AUGUSTA — A legislative committee Tuesday tabled discussion on a bill designed to protect homeowners over age 65 against tax lien foreclosure, saying the governor’s office, Maine Municipal Association and others will develop language they all can agree on.
Gov. Paul LePage initiated L.D. 1629, An Act to Protect the Elderly from Tax Lien Foreclosures, after an elderly Albion couple was foreclosed on and evicted from their home on Lovejoy Pond before the town sold it for $6,500.
After a 1 1/2-hour work session, the Joint Standing Committee on Taxation tabled further discussion on L.D. 1629, sponsored by State Rep. Ellie Espling, R-New Gloucester, until Feb. 27.
The bill seeks to have municipalities work with the property owner on alternatives to foreclosure, such as a tax abatement or payment plan. It also would require a municipality that does foreclose sell the property at fair market value and return the proceeds to the former homeowner once the town’s fees and costs are paid.
The property of Richard and Leonette Sukeforth of Albion was worth between $70,000 and $80,000 and represented the couple’s only asset, according to LePage, yet they received nothing from the sale.
On Tuesday, taxation committee member Bruce Bickford, R-Auburn, said maybe the entire bill could be stricken and replaced with more simple language which says a municipality could waive foreclosure in any manner municipal officials deem in the best interest of the municipality. The language is short and simple and requires a municipality to have something in place, according to Bickford.
Rep. Gay Grant, D-Gardiner, asked that Nick Adolphsen, senior policy adviser to LePage, give the committee data about how many foreclosures have taken place in Maine against elderly people and what components are common to those foreclosures so committee members would understand the scope of the problem.
“I’m frankly not interested in passing a feel-good bill,” she said. “I want to get at what the governor wants to get at, but I don’t want to further burden municipalities.”
Adolphsen said he would try to get that data but predicted it would not reveal a massive problem affecting a lot of people.
“But it is a problem that has existed in a few instances, and a problem that we would like not to exist in the future,” he said.

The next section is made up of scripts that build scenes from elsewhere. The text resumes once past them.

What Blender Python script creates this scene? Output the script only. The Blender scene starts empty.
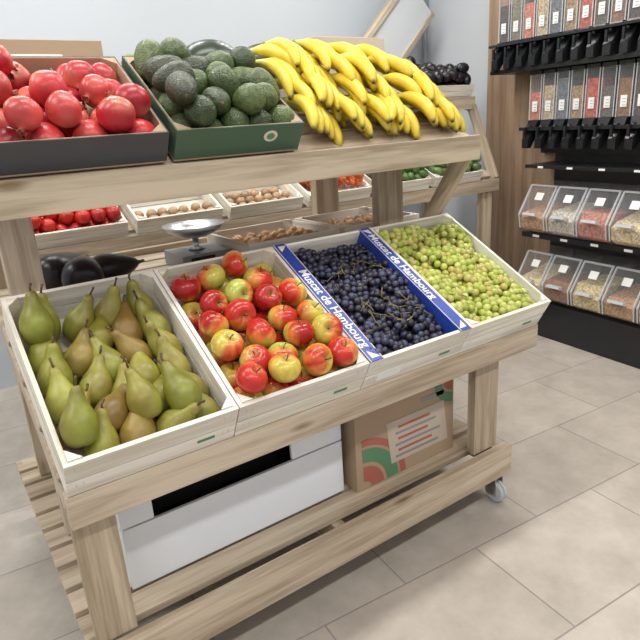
import bpy, math, random
import numpy as np
from mathutils import Matrix, Vector
random.seed(3); rng=np.random.default_rng(5)
sc=bpy.context.scene
try: sc.view_settings.view_transform='Standard'
except Exception as e: print(e)

# ---------------------------------------------------------------- materials
def newmat(name):
    m=bpy.data.materials.new(name); m.use_nodes=True
    nt=m.node_tree; nt.nodes.clear()
    o=nt.nodes.new('ShaderNodeOutputMaterial'); b=nt.nodes.new('ShaderNodeBsdfPrincipled')
    nt.links.new(b.outputs[0],o.inputs[0]); return m,nt,b
def plain(name,col,rough=.5,metal=0,noise=0.06,nscale=12,alpha=1,emit=0):
    m,nt,b=newmat(name); N=nt.nodes.new
    tc=N('ShaderNodeTexCoord'); n=N('ShaderNodeTexNoise'); n.inputs['Scale'].default_value=nscale
    nt.links.new(tc.outputs['Object'],n.inputs['Vector'])
    mx=N('ShaderNodeMix'); mx.data_type='RGBA'
    mx.inputs[6].default_value=(*[c*(1-noise) for c in col],1); mx.inputs[7].default_value=(*[min(1,c*(1+noise)) for c in col],1)
    nt.links.new(n.outputs[0],mx.inputs[0]); nt.links.new(mx.outputs[2],b.inputs['Base Color'])
    b.inputs['Roughness'].default_value=rough; b.inputs['Metallic'].default_value=metal; b.inputs['Alpha'].default_value=alpha
    if emit:
        b.inputs['Emission Color'].default_value=(*col,1); b.inputs['Emission Strength'].default_value=emit
    return m
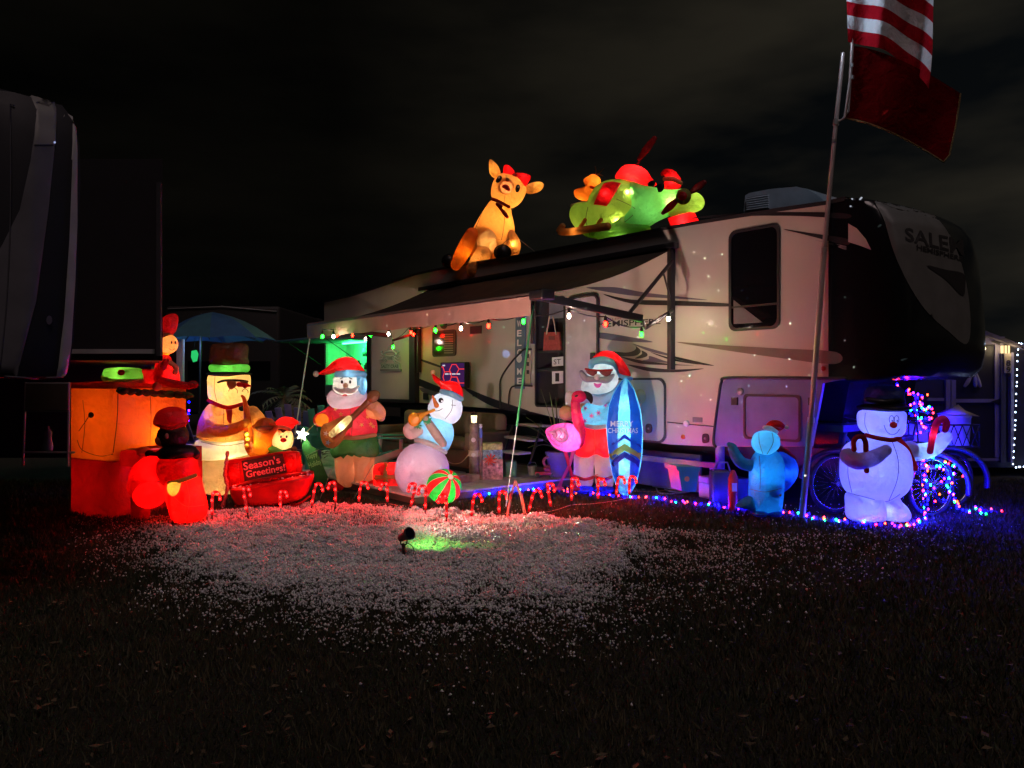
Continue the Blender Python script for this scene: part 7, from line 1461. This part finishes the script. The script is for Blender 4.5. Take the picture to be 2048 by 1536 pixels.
# ------------------------------------------------------------------ shed at the right
def shed():
    D = 12.6; o = W(1960, HY, D); o.z = 0; t = thing('garden_shed', 'dark shed with pale door frame, number 89 plaque and gable roof at the right edge', 'shed', o); f = Frame((o.x, o.y, 0), -.12)
    wl = pbr('shed_siding', (.030, .030, .045), .7); fr = pbr('shed_trim', (.20, .18, .24), .6)
    def B(name, x0, y0, x1, y1, d0, th, mat, par=t): return prism(name, [f.at(x0, y0, d0), f.at(x1, y0, d0), f.at(x1, y1, d0), f.at(x0, y1, d0)], -f.n*th, mat, par)
    prism('shed_wall', [f.at(x, y, 0) for x, y in [(1760, 700), (1900, 640), (2120, 720), (2120, 935), (1760, 935)]], -f.n*2.6, wl, t)
    for P in ([(1750, 712), (1900, 634), (1900, 642), (1750, 720)], [(1900, 634), (2130, 722), (2130, 730), (1900, 642)]): prism('roof_edge', [f.at(x, y, .2) for x, y in P], -f.n*3.0, pbr('roof_dark', (.10, .09, .11), .7), t)
    d1 = B('door', 1912, 690, 1992, 920, .03, .025, pbr('shed_door', (.014, .014, .02), .5)); B('door_head', 1944, 673, 2010, 689, .06, .055, fr); B('door_jamb', 1990, 689, 2008, 915, .06, .055, fr)
    for x in (1892, 1903): B('door_stile', x, 728 if x > 1900 else 745, x+9, 830, .06, .055, fr)
    B('door_rail', 1855, 796, 1889, 802, .06, .05, fr); d2 = B('door_rail', 1912, 798, 1990, 805, .06, .05, fr); B('sill', 1920, 917, 2000, 922, .06, .05, fr)
    for x, y in ((1997, 682), (1998, 803)): prism('strap_hinge', [f.at(*p, .075) for p in ((x-16, y), (x+2, y-6), (x+6, y), (x+2, y+8))], -f.n*.012, BLACK, t)
    B('corner_trim', 2002, 705, 2012, 925, .10, .1, pbr('trim_dark', (.06, .06, .08))); B('corner_trim', 2022, 705, 2028, 925, .10, .1, fr)
    h = thing('door_wreath', 'three pale hanging tassels on the upper shed door', 'decoration', f.at(1945, 770, .06)); bar('hanger', f.at(1957, 722, .06), f.at(1945, 748, .06), .006, pbr('tassel_pale', (.28, .26, .28)), h, 5)
    for x0, x1 in ((1943, 1930), (1949, 1951), (1953, 1960)): tube('tassel', f, [(x0, 748, 2), ((x0+x1)/2, 762, 4), (x1, 772, 3)], pbr('tassel_pale', (.28, .26, .28)), h, d=.08)
    pl = thing('house_number', 'number 89 plaque below the lit porch lamp on the shed corner', 'sign', f.at(2016, 745, .12)); pb = B('plaque', 2009, 706, 2022, 746, .13, .02, pbr('plaque_tan', (.30, .26, .20), .6), pl)
    text('plaque_digit', '8', [(2012, 732), (2021, 732), (2021, 720), (2012, 720)], [pb], INK, pl, .006, bold=.02); text('plaque_digit', '9', [(2012, 745), (2021, 745), (2021, 734), (2012, 734)], [pb], INK, pl, .006, bold=.02)
    la = thing('porch_lamp', 'lit square porch lamp above the number 89 plaque', 'lamp', f.at(2015, 705, .2)); B('lamp_glass', 2009, 691, 2021, 706, .30, .12, emit('porch_glow', (1, .72, .34), 1.6), la); 
    for x in (2008.5, 2015, 2021): B('lamp_bar', x-.6, 690, x+.6, 707, .31, .01, pbr('lamp_brass', (.3, .2, .08)), la)
    lamp(la, f.at(2003, 697, .22), 2.2, (1, .75, .40), .03); lamp(la, f.at(2027, 699, .22), 2.2, (1, .75, .40), .03)
    string('led_string', 'vertical row of white LEDs down the right corner of the shed', [f.at(2036, 695, .15), f.at(2033, 780, .15), f.at(2030, 860, .15), f.at(2026, 932, .15)], 19, 7, ('white',), jit=.004, group=None)
    string('led_string', 'short level row of white LEDs at the top right edge of the shed', [f.at(2036, 688, .15), f.at(2060, 690, .15), f.at(2100, 692, .15)], 12, 8, ('white',), jit=.01); string('led_string', 'short level row of white LEDs at the bottom right of the shed', [f.at(2028, 936, .15), f.at(2060, 934, .15), f.at(2100, 935, .15)], 12, 10, ('white',), jit=.01)
shed()
for o in bpy.data.objects:
    if '_o' in o.keys(): del o['_o']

He has talked with people from Pine Tree Legal Assistance Inc., Legal Services for the Elderly, Inc., and Maine Equal Justice Partners, he said, and the language of the bill has been narrowed to reflect pre-foreclosure and post-foreclosure requirements by municipalities.
“The governor’s concern is, does that property go for market value and, as an elderly (person), can I get some of that equity back so I’m not out my only asset,” Adolphsen said.
The committee talked about having someone from the state available to be a resource for elderly people needing help with foreclosure issues.
Bucky Davis, a 20-plus-year selectman in East Machias who has attended sessions on the bill, recommended municipalities have an article on their town meeting warrants saying a town treasurer can waive foreclosure at the discretion of selectmen. Without that article, a municipality would legally have to take a foreclosed property, even if it may be in rough shape and cost more to demolish or fix than it is worth, according to Davis.
The town also could foreclose on a property and own it, but allow the former homeowner to continue living there, as long as he or she paid home insurance, Davis said.